Jin Xing finishes his Masters thesis

Congratulation, Jin for finishing your Masters. Now you can start your PhD!

IHC3: An Integrated Hybrid Cloud Computing Cyberinfrastructure for GIS/RS Research

ABSTRACT: With the advancement of technologies, earth observation data could be obtained with finer spatial and spectral resolution. However, the increasing volume and complexity of those high resolution data presents new challenges in geographic information system (GIS) and remote sensing (RS) research, such as heterogeneous distributed data handling, efficient parallel data processing algorithms, easy manageability of the underlying cyberinfrastructure, new collaboration model and lower computation costs. Geospatial cloud computing is leveraged in GIS/RS research to address the challenges of heterogeneous distributed data and its processing. Although the early experience has proven it is a great success to utilize cloud computing in GIS/RS research, the manageability of the cyberinfrastructure cannot be neglected. To be manageable, I argue that cloud computing must handle domain specific problems in GIS/RS, manage privacy of data, ease of use, and be inexpensive.

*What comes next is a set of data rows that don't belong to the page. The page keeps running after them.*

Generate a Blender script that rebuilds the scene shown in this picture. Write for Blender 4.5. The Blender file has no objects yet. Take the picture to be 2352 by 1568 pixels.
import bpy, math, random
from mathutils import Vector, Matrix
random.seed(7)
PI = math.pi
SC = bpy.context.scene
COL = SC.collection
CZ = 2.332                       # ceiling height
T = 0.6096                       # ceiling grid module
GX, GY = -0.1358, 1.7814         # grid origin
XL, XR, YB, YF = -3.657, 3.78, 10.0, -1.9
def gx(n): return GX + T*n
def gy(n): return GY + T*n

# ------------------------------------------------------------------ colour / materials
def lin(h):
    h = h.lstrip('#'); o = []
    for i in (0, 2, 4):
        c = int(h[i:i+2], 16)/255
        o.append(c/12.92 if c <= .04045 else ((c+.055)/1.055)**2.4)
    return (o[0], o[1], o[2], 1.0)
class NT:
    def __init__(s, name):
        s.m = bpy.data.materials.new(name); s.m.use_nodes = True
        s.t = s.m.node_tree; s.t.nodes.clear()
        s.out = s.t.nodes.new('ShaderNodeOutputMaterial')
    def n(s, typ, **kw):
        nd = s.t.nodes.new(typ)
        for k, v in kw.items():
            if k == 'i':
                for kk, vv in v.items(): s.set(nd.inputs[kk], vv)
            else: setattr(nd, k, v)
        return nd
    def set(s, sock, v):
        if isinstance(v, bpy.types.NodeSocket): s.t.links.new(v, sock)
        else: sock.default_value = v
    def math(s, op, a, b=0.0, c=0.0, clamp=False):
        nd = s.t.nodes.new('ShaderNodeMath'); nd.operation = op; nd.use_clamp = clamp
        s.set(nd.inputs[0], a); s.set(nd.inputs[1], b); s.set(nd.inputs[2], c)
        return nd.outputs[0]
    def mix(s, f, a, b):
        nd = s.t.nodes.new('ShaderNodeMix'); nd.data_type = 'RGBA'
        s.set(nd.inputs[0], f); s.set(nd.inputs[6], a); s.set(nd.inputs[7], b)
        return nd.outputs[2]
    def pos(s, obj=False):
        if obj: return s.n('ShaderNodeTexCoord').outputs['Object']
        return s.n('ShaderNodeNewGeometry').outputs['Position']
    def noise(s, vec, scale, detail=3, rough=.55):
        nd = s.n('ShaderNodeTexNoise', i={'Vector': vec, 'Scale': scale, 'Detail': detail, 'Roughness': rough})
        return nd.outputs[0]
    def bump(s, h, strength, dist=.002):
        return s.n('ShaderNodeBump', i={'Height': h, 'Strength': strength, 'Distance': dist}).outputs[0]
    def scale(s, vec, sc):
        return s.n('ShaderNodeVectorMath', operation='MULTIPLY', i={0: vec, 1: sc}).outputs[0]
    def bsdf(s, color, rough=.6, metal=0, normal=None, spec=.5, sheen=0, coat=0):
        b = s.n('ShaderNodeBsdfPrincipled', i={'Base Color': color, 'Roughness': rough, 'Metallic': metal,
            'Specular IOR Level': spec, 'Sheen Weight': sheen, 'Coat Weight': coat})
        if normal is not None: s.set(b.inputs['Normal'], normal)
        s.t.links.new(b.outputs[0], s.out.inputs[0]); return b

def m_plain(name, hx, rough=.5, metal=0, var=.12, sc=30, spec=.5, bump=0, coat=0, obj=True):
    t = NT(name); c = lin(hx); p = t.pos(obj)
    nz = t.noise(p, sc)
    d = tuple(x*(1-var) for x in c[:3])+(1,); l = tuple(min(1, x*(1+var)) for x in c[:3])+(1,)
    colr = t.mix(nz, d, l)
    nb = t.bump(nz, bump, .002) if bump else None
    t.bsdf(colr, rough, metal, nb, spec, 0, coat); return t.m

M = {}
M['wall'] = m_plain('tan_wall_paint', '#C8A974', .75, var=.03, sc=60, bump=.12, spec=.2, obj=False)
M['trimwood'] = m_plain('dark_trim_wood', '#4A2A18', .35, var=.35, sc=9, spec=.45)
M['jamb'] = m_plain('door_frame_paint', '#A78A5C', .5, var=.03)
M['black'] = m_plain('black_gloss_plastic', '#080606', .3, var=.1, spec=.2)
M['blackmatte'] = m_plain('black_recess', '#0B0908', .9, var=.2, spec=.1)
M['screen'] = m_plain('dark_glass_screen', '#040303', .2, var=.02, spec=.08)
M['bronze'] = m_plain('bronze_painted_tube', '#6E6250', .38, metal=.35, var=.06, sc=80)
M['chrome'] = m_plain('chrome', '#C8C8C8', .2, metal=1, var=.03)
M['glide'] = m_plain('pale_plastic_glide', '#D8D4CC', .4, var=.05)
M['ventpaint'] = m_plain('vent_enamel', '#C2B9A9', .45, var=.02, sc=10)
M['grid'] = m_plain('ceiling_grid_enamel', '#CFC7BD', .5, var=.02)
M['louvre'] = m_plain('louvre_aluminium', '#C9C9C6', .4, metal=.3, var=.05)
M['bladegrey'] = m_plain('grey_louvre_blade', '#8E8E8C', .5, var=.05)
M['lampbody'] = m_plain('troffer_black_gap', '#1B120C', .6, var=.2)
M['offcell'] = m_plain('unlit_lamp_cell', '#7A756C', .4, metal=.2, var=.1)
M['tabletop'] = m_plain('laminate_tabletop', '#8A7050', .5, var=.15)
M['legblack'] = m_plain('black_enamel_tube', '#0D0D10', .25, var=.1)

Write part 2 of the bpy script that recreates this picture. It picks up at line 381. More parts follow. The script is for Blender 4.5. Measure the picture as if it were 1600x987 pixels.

In thesis I propose IHC3̶integrated hybrid cloud computing cyberinfrastructure for advanced scalability and easy manageability in GIS/RS cyberinfrastructure research. IHC3 is designed to seamlessly integrates the computing resource of local hardware with public cloud providers, and it can dynamically adjust the boundary of private and public cloud with respect to the variable workload. A set of functionalities to simplify the image data processing, analysis, and visualization in GIS/RS research are also implemented in IHC3. I use MODIS data re-projection experiment with IHC3 to evaluate IHC3’s performance, and compare the execution time and computation costs with single desktop, private cloud and Amazon EC2. The experiment proves that IHC3 is an effective platform for GIS/RS research, and it can offload the onerous system administration work from GIS/RS scientists, providing them with a tool for enhancing their research.